Пристально вглядываясь в один из домов, Гордон отмечает характерные еврейские признаки, заметные лишь тому, кто хорошо сохранил их в памяти: «Хотя дом по-деревенски выкрашен в светло-голубой цвет и крыша покрыта шифером, но все же он сохранил нечто такое, что, если бы его перенести даже на Крайний Север, нетрудно было бы догадаться, где он прежде стоял. Об этом рассказывали бы узкие окошки и ставни, высокий цоколь, покривившееся крылечко, узкий фасад и многие другие приметы, которые просто не перечислишь». Как отмечает историк еврейской местечковой архитектуры Алла Соколова, именно голубой
Поведение Гордона в отношениях с местными жителями выглядит весьма профессионально с точки зрения антропологии: «Наученный опытом, я знаю: едва начинаешь у местного человека расспрашивать, кто он, что он и как его зовут, разговор сразу теряет свою задушевность. Я предпочитаю, чтобы расспрашивали меня». При этом он умело избегает прямо говорить об истинной цели своего путешествия, постепенно подводя собеседника к рассказу о своих местах. Первый встреченный им житель Меджибожа подтверждает его впечатления: «Видите эти огороды и садики? Перед войной здесь везде стояли дома. И вон там, где теперь парк, тоже были дома, и какие дома!» Немецкая оккупация не только уничтожила евреев местечка, но и стерла следы их присутствия в ландшафте, превратив некогда цветущий город в заурядную деревню: «Кроме двух каменных зданий десятилеток, остальные дома ничем особенным друг от друга не отличались, и все-таки я останавливался почти возле каждого дома и заглядывал чуть ли не в каждый двор». Тема войны и разрушения постоянно присутствует в разговорах с местными жителями, и ее частой метафорой служит образ обрубленного дерева; об этом напоминает и рисунок на заглавной странице цикла в еврейском издании.

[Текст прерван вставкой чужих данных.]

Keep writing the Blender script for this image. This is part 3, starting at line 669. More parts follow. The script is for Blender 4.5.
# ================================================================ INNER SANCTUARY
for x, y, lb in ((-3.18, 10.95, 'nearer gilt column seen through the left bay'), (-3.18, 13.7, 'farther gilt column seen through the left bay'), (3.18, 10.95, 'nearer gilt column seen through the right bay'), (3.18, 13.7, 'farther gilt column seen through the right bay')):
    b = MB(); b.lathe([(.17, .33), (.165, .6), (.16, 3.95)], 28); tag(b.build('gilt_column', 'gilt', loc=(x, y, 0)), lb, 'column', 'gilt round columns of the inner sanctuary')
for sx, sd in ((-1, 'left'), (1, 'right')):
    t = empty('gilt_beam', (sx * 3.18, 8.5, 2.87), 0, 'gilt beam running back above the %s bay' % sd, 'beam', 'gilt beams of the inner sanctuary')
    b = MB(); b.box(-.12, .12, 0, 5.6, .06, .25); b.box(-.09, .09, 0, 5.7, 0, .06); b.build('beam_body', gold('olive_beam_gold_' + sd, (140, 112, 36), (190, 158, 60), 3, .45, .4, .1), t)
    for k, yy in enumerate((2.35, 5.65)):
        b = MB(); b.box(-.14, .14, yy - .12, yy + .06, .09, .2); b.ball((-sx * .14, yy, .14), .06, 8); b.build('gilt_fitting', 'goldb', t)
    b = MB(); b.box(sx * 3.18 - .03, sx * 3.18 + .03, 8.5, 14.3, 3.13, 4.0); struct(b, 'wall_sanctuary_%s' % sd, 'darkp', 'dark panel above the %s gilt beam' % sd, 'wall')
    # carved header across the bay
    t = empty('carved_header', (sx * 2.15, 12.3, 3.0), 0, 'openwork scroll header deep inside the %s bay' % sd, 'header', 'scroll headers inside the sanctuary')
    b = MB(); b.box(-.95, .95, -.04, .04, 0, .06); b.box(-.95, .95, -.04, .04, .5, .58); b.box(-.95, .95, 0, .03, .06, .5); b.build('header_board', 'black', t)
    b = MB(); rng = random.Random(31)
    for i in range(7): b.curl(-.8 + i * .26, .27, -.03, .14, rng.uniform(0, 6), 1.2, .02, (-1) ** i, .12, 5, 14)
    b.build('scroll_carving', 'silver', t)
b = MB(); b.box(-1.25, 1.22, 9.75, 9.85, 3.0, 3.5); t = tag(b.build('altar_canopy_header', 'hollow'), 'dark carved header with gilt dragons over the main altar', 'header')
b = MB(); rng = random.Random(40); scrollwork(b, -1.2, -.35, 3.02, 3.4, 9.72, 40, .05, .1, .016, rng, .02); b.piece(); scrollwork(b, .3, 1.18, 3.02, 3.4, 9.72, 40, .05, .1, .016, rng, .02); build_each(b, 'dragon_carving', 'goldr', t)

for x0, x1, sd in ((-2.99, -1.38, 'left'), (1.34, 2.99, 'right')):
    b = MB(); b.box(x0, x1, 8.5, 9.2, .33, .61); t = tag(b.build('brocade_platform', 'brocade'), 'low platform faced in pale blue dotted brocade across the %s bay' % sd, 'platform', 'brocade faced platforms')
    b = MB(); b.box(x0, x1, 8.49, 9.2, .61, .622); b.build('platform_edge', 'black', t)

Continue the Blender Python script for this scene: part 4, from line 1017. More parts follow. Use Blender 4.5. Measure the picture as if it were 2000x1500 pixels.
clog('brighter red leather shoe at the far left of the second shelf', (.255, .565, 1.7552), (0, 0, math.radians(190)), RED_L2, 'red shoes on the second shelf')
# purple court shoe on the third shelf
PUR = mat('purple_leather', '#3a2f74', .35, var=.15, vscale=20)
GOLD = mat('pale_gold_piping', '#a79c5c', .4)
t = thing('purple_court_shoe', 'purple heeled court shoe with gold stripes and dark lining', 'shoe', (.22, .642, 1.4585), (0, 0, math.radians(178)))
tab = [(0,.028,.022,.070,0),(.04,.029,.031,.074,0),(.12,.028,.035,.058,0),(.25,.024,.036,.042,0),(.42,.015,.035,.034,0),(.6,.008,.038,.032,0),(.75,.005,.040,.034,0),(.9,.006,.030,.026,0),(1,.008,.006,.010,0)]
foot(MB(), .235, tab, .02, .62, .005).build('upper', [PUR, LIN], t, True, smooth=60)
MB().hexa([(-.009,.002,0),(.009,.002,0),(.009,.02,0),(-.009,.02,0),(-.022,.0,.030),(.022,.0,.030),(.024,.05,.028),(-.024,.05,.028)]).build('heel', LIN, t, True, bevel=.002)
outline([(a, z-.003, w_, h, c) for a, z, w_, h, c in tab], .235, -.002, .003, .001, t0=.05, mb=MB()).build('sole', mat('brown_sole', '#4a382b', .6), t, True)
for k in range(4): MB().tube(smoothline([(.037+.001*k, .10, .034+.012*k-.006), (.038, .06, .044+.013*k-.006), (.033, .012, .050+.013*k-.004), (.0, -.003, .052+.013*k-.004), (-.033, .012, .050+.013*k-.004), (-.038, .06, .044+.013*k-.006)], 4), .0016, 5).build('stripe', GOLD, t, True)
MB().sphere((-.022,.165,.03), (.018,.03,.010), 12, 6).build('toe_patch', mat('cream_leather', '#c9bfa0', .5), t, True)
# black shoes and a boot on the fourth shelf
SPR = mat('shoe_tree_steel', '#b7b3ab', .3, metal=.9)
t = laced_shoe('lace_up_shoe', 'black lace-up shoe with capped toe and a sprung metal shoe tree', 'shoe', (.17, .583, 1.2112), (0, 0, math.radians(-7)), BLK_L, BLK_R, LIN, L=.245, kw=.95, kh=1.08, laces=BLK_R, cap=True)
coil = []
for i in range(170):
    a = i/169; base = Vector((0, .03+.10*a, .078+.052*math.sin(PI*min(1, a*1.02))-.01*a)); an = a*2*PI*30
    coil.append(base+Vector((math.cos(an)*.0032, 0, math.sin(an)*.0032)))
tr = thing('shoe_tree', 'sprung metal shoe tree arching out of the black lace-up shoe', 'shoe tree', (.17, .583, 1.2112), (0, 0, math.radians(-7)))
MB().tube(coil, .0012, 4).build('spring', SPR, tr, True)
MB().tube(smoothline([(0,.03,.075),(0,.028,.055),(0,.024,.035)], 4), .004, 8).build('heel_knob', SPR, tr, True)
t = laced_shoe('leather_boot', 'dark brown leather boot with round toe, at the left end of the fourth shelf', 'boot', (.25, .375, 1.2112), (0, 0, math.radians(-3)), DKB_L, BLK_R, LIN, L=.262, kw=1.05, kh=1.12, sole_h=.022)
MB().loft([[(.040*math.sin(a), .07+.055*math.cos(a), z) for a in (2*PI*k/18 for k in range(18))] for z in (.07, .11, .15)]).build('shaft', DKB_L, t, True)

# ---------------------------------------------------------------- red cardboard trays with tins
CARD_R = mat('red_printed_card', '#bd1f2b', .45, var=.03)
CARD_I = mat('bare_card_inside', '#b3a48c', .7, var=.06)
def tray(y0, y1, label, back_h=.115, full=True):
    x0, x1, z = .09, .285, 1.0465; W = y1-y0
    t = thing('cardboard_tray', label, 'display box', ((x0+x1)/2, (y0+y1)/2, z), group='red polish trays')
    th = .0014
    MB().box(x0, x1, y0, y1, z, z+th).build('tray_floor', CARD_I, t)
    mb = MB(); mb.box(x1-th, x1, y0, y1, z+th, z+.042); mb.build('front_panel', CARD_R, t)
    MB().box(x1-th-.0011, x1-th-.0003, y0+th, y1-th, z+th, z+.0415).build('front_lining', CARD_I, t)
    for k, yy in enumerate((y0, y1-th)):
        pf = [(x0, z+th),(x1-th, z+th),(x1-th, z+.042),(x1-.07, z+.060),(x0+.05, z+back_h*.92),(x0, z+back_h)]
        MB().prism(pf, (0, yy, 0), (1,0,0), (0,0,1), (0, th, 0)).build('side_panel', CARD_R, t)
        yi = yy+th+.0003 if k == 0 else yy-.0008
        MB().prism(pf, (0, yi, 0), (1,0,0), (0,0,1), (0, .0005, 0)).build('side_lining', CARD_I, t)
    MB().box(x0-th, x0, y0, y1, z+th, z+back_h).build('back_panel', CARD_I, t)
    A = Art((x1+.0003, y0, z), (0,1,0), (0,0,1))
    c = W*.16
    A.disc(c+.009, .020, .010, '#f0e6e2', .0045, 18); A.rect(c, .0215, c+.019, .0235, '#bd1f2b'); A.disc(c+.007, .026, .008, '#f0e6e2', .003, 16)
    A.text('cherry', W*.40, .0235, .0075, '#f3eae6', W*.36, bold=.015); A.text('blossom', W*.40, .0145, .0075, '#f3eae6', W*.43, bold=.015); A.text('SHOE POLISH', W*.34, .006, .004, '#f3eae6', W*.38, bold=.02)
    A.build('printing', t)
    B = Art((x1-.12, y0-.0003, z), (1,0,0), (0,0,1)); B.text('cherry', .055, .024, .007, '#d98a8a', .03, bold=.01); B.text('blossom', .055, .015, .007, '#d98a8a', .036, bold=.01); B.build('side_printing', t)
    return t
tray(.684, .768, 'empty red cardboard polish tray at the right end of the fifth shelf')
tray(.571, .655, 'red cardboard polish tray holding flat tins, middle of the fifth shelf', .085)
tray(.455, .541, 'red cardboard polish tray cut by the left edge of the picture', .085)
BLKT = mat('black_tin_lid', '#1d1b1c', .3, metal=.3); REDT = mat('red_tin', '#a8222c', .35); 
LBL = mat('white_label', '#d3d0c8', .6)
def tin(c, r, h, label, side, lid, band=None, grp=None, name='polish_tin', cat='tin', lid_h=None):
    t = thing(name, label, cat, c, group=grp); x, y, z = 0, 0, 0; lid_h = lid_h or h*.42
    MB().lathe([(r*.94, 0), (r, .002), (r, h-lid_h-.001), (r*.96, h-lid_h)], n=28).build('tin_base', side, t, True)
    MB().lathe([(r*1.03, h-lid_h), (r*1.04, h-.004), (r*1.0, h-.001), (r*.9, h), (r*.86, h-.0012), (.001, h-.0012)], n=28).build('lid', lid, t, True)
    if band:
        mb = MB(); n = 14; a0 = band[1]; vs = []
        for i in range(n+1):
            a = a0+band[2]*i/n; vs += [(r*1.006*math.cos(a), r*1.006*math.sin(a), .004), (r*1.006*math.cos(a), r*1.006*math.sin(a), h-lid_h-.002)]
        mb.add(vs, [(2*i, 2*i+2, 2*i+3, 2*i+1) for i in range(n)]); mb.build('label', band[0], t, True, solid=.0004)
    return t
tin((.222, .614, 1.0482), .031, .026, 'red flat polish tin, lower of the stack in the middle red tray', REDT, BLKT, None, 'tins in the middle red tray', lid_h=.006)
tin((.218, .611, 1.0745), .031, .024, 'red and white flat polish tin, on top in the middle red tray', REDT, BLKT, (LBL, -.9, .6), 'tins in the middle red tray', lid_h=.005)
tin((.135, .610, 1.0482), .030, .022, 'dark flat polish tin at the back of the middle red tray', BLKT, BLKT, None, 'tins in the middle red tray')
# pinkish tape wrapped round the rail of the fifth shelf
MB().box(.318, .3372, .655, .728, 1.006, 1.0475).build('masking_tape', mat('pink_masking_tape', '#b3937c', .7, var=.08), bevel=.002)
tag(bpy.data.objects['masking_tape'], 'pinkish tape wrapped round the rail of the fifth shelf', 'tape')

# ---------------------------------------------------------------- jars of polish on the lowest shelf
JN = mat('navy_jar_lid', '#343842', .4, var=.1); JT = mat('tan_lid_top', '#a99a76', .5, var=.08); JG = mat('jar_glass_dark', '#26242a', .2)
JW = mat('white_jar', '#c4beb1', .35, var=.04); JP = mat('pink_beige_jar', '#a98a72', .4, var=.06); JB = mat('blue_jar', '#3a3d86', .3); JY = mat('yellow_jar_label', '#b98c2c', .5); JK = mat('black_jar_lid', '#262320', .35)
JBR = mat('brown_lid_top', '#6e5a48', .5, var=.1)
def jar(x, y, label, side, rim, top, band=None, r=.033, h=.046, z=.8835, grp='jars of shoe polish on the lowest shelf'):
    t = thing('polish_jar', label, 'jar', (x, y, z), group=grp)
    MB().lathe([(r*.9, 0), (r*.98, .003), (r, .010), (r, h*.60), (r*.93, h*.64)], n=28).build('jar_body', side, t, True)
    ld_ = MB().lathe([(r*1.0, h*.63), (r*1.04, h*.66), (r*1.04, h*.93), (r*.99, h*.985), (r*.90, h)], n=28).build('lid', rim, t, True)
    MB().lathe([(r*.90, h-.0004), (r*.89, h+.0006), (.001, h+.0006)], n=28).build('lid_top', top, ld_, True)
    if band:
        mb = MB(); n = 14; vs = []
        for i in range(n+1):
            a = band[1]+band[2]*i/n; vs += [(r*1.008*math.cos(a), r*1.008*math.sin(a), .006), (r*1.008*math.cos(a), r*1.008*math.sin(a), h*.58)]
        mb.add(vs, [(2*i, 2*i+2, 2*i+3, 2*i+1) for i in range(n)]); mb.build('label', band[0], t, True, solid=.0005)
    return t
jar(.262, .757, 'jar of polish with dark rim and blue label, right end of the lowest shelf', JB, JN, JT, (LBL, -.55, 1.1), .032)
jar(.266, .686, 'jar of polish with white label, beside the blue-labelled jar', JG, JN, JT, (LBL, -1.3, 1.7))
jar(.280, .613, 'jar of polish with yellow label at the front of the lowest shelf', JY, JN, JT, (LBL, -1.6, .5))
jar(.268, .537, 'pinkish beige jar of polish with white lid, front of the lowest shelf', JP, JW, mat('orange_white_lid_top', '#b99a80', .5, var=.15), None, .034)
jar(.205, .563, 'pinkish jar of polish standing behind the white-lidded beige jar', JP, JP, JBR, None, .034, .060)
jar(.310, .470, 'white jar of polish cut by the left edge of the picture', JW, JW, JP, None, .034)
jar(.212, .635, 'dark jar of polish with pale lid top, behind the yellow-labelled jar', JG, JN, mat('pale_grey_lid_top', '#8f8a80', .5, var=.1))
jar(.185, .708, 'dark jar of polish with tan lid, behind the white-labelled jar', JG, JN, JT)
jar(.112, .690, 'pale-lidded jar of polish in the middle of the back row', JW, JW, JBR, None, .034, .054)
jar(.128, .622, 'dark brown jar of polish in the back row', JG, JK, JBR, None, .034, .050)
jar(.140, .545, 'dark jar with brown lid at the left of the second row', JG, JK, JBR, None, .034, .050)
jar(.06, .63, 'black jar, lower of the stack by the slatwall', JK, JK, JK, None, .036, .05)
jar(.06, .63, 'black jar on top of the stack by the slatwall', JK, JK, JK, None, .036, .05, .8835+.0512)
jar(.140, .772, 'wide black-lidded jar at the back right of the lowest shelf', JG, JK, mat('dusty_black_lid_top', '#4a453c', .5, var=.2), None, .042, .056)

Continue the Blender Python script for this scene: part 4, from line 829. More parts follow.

Фигура Балшема возникает в разговоре сразу после обсуждения упадка местечка, по ассоциации с необычным названием переулка. В уже знакомой нам манере Гордон подводит к еврейским реалиям как бы невзначай. Встреченная им жительница спрашивает: «А вы еще не были у Балшема? Он похоронен на старом еврейском кладбище. Это недалеко, возле колонки. Но поторопитесь, скоро вечер. У кого ни спросите, у еврея или нееврея, каждый скажет, где похоронен Балшем». Оказывается, Балшем известен каждому жителю Меджибожа, в котором даже свой экскурсовод имеется, готовый проводить к могиле Балшема. По свидетельству Гордона, в середине 1960-х годов еще активно практиковался старинный еврейский обычай приносить на могилу праведника квитлех — записки с пожеланиями разного рода благ и здоровья. Наблюдение Гордона о том, что все записки кончаются пожеланием мира на земле, может показаться данью советской идеологии, однако и оно подтверждается более поздними этнографическими наблюдениями в местечках Подолии. Обращаясь к усопшим родителям, евреи традиционно заканчивают свою просьбу пожеланием «шолем аф дер велт» — «мир во всем мире». По соседству с могилой Балшема находится могила Гершеле Остропольского (1770?—1810), героя многочисленных фольклорных историй, служившего своего рода придворным шутом при страдавшем депрессией внуке Бешта, хасидском цадике ребе Борухе Меджибожском. Таким образом, Гордон подчеркивает фольклорный аспект хасидизма, устраняя тем самым потенциальную идеологическую опасность пропаганды религии. Балшем и Нахман, наряду с Гершеле, оказываются вполне невинными персонажами народного творчества. Заканчивается эта история размышлением о судьбе местечек в Советском Союзе. Гордон справедливо полагает, что те из них, что находятся вдалеке от железной дороги, захиреют и превратятся в деревни, а железнодорожные станции смогут вырасти в небольшие города.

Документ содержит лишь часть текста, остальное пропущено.